● REQUIREMENTS
Output the lines below exactly, please, from the first line until the line with "COL = scene.collection", counting both.

● DATASET SECTION
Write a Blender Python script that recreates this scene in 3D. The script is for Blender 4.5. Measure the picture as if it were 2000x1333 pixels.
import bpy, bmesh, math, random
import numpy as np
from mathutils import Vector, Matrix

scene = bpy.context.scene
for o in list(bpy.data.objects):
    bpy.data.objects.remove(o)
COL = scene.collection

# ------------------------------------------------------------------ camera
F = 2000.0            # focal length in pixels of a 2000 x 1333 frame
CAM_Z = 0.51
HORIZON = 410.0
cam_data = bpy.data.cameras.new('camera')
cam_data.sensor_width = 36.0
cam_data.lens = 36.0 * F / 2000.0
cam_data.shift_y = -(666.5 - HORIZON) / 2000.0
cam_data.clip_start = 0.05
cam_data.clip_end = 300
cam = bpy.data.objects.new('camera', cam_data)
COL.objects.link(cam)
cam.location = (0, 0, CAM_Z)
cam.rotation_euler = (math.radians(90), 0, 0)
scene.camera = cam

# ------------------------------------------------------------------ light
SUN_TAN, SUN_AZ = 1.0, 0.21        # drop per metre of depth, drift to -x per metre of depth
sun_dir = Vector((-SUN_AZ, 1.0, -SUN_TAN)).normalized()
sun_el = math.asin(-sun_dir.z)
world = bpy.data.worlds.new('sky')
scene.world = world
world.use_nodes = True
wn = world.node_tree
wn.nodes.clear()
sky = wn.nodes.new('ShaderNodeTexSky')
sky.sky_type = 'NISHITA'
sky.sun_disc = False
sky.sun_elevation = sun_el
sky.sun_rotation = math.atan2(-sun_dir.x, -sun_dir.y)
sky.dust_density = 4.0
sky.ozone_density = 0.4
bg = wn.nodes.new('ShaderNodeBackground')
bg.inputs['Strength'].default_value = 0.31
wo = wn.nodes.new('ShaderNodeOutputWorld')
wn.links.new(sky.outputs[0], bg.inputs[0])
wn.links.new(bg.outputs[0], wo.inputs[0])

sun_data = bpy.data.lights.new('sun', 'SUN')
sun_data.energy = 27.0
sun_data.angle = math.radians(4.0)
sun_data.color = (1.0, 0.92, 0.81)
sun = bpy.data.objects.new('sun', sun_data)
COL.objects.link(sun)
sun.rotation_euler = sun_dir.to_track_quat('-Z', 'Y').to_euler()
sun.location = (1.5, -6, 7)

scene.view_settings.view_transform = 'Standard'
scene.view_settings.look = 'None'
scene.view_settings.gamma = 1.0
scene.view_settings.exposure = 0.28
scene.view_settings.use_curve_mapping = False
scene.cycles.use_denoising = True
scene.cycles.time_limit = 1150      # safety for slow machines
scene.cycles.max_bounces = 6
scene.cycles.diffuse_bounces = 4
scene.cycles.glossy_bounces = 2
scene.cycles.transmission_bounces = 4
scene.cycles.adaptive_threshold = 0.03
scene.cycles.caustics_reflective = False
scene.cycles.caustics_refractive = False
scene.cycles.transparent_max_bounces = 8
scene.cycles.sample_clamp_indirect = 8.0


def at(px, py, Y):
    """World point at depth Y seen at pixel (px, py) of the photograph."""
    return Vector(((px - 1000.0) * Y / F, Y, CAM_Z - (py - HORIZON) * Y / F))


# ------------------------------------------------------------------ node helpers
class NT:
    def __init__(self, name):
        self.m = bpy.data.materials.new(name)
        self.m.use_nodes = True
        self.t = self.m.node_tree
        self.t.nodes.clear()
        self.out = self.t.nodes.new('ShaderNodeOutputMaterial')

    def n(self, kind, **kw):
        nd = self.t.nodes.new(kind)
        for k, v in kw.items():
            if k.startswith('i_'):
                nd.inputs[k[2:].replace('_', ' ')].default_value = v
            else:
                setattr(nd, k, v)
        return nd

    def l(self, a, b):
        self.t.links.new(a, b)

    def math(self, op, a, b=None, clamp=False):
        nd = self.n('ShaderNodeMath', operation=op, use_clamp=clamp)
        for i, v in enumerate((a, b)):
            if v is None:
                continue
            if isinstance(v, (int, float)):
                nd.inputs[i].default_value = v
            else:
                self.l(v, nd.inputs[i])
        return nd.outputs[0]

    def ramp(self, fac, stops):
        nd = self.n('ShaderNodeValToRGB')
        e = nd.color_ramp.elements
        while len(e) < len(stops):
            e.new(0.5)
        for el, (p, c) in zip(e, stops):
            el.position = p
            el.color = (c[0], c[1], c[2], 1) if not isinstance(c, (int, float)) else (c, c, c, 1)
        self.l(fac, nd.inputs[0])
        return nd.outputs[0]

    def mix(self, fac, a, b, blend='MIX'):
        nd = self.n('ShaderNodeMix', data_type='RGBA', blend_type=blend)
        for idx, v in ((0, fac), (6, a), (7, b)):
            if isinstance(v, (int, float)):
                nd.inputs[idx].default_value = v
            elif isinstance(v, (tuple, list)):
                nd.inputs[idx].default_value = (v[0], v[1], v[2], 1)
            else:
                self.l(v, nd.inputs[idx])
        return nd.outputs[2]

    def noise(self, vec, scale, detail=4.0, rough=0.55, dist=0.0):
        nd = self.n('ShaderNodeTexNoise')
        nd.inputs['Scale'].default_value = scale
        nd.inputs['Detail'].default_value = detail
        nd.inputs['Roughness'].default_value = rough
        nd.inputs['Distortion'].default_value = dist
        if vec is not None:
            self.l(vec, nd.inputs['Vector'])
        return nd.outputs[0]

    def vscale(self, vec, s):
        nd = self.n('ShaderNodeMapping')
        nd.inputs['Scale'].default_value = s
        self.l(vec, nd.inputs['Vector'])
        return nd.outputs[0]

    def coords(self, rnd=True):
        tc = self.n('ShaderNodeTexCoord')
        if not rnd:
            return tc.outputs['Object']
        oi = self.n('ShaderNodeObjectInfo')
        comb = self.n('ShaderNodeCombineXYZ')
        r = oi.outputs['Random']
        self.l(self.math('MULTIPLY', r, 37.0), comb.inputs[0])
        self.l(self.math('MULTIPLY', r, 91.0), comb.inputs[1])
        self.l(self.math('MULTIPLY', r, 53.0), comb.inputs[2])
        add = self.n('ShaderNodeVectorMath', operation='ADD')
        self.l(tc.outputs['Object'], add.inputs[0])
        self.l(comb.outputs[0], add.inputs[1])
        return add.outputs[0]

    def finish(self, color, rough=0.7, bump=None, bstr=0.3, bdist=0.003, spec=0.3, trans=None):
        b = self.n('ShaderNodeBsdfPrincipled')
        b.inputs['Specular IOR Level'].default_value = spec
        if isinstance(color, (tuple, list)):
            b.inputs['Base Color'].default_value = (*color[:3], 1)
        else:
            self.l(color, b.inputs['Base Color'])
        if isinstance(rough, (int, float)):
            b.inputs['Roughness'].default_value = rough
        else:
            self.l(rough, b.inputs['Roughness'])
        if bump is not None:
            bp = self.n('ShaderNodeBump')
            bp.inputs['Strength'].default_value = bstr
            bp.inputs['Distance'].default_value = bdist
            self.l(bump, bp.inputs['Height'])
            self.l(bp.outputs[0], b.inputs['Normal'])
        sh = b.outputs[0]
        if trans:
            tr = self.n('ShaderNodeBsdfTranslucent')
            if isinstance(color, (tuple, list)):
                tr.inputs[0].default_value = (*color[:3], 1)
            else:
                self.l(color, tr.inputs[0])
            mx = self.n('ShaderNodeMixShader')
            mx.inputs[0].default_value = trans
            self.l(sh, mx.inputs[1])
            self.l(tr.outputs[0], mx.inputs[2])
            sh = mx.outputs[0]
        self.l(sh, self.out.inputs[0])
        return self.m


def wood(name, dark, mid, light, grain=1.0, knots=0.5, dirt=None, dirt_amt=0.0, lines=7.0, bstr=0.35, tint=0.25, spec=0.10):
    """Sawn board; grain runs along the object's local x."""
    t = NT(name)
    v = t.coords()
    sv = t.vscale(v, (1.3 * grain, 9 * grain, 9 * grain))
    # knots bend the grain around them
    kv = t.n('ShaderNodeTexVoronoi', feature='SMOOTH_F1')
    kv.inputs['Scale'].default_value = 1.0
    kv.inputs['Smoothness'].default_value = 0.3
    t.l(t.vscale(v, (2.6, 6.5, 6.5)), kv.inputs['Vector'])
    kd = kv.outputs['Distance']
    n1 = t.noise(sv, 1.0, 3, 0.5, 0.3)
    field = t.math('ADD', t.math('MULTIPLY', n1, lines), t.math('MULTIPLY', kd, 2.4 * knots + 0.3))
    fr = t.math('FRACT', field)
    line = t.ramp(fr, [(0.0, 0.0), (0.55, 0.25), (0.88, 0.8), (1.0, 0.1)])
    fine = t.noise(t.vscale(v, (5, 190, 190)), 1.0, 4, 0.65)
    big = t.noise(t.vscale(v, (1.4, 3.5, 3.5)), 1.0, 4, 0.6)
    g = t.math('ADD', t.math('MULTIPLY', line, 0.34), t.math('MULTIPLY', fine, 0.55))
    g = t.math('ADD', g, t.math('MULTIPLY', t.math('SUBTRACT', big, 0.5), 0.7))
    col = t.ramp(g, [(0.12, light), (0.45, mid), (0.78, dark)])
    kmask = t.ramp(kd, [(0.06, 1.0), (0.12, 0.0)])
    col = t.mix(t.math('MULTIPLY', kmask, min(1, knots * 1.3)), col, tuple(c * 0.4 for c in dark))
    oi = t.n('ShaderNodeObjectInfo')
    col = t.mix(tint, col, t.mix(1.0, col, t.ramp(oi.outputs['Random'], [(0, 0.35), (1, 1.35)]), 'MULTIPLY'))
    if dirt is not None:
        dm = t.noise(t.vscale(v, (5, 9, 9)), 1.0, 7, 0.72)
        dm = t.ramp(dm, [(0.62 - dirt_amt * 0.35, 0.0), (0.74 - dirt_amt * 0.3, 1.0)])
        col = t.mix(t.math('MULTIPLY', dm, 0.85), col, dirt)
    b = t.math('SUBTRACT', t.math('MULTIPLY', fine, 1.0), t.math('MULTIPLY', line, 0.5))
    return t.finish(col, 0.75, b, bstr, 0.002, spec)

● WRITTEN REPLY
Write a Blender Python script that recreates this scene in 3D. The script is for Blender 4.5. Measure the picture as if it were 2000x1333 pixels.
import bpy, bmesh, math, random
import numpy as np
from mathutils import Vector, Matrix

scene = bpy.context.scene
for o in list(bpy.data.objects):
    bpy.data.objects.remove(o)
COL = scene.collection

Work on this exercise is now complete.